▶ [GIVEN MATERIAL]:

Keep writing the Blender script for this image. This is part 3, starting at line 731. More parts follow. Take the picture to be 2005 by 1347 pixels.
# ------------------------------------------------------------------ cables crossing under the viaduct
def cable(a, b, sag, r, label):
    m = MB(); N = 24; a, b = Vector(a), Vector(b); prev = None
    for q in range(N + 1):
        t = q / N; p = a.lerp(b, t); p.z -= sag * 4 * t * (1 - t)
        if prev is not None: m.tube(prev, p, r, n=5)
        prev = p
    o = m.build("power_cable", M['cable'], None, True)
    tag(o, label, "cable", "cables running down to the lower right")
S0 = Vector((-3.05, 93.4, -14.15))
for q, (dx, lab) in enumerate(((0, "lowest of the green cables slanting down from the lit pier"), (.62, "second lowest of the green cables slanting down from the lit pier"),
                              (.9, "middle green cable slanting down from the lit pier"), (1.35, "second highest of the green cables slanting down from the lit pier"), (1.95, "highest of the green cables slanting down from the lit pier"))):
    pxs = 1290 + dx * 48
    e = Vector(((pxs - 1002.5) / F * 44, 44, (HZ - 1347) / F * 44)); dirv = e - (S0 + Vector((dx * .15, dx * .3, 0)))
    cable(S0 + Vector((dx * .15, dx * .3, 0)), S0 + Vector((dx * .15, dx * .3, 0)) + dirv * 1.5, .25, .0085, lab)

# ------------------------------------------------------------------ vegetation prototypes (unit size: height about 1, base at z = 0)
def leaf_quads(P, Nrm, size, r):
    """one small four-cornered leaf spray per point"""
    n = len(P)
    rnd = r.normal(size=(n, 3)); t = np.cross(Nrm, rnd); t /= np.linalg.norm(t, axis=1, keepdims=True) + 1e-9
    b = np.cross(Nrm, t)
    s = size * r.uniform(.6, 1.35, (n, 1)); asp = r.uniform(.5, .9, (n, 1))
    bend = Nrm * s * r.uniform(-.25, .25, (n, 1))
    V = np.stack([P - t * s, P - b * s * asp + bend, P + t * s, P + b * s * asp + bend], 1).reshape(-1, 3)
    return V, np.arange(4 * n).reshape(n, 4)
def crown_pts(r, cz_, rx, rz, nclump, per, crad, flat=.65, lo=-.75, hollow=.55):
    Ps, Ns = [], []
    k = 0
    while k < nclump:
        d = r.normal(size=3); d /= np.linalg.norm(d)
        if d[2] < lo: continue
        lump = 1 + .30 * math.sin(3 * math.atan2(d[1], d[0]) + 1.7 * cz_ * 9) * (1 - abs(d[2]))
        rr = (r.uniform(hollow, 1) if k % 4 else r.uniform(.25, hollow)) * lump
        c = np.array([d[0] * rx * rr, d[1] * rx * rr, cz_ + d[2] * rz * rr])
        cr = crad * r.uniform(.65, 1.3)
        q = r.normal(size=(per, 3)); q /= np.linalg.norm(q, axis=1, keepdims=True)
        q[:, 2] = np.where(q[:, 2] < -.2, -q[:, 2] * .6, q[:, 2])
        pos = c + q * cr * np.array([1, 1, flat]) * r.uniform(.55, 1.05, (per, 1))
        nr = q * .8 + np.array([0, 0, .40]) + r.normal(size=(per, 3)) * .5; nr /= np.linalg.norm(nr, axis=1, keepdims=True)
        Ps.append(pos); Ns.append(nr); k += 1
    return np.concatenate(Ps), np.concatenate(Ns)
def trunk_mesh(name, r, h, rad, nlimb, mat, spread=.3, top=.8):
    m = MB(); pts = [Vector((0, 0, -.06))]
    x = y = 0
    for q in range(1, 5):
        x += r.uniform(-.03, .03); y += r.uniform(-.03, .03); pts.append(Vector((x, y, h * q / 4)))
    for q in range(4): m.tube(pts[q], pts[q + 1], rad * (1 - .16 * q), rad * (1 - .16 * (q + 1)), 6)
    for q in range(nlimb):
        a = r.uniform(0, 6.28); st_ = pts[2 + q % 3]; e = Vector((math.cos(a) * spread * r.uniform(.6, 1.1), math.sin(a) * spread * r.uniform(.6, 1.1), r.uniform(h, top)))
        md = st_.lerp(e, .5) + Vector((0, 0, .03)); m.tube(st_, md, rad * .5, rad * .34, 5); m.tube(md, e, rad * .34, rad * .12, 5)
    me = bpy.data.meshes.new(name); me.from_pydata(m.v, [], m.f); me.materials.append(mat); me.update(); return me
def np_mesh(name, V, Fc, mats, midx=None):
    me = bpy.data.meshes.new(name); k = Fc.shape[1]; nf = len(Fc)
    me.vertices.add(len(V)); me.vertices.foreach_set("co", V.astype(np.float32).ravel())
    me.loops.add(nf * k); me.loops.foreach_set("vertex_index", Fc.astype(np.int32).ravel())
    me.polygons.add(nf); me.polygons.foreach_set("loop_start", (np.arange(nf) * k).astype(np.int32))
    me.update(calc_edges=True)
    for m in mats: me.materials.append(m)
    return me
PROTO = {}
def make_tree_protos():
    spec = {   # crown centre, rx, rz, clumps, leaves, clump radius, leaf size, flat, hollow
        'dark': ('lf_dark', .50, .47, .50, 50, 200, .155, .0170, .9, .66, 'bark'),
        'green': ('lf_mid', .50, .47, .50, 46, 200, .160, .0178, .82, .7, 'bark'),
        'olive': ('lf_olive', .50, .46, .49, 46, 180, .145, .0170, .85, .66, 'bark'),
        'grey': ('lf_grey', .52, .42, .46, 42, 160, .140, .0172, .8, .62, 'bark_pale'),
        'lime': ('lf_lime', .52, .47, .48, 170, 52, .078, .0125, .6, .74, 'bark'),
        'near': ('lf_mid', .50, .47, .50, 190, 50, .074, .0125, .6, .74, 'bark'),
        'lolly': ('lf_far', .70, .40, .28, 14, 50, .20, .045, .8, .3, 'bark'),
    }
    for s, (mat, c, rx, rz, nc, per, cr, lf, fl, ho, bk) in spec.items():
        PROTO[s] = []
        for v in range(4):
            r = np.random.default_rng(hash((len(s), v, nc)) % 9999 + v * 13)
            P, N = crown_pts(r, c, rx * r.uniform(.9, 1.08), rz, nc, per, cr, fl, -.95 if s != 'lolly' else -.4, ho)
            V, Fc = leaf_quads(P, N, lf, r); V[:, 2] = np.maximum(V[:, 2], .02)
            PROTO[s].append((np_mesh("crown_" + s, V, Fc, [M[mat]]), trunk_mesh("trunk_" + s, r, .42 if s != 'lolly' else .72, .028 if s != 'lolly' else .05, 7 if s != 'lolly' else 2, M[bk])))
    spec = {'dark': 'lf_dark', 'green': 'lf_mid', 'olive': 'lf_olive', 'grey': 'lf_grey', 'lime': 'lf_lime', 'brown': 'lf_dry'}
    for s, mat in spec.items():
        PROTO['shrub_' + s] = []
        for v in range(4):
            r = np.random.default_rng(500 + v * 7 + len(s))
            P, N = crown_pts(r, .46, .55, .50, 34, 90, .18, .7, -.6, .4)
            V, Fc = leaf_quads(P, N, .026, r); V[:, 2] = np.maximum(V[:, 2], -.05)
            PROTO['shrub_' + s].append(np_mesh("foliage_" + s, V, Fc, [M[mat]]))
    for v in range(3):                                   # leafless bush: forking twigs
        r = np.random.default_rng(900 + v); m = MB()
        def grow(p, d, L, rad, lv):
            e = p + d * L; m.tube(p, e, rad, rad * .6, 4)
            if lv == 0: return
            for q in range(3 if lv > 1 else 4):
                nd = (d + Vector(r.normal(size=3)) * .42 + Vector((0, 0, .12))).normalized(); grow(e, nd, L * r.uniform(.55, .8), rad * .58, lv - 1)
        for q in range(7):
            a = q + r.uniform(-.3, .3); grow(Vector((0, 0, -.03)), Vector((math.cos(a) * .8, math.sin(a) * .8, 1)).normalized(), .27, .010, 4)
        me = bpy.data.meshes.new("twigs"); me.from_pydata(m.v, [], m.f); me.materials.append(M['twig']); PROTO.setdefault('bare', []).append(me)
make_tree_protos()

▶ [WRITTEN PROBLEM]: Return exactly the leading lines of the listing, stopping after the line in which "cable(S0 + Vector((dx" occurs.

▶ [TASK RESPONSE]:
Keep writing the Blender script for this image. This is part 3, starting at line 731. More parts follow. Take the picture to be 2005 by 1347 pixels.
# ------------------------------------------------------------------ cables crossing under the viaduct
def cable(a, b, sag, r, label):
    m = MB(); N = 24; a, b = Vector(a), Vector(b); prev = None
    for q in range(N + 1):
        t = q / N; p = a.lerp(b, t); p.z -= sag * 4 * t * (1 - t)
        if prev is not None: m.tube(prev, p, r, n=5)
        prev = p
    o = m.build("power_cable", M['cable'], None, True)
    tag(o, label, "cable", "cables running down to the lower right")
S0 = Vector((-3.05, 93.4, -14.15))
for q, (dx, lab) in enumerate(((0, "lowest of the green cables slanting down from the lit pier"), (.62, "second lowest of the green cables slanting down from the lit pier"),
                              (.9, "middle green cable slanting down from the lit pier"), (1.35, "second highest of the green cables slanting down from the lit pier"), (1.95, "highest of the green cables slanting down from the lit pier"))):
    pxs = 1290 + dx * 48
    e = Vector(((pxs - 1002.5) / F * 44, 44, (HZ - 1347) / F * 44)); dirv = e - (S0 + Vector((dx * .15, dx * .3, 0)))
    cable(S0 + Vector((dx * .15, dx * .3, 0)), S0 + Vector((dx * .15, dx * .3, 0)) + dirv * 1.5, .25, .0085, lab)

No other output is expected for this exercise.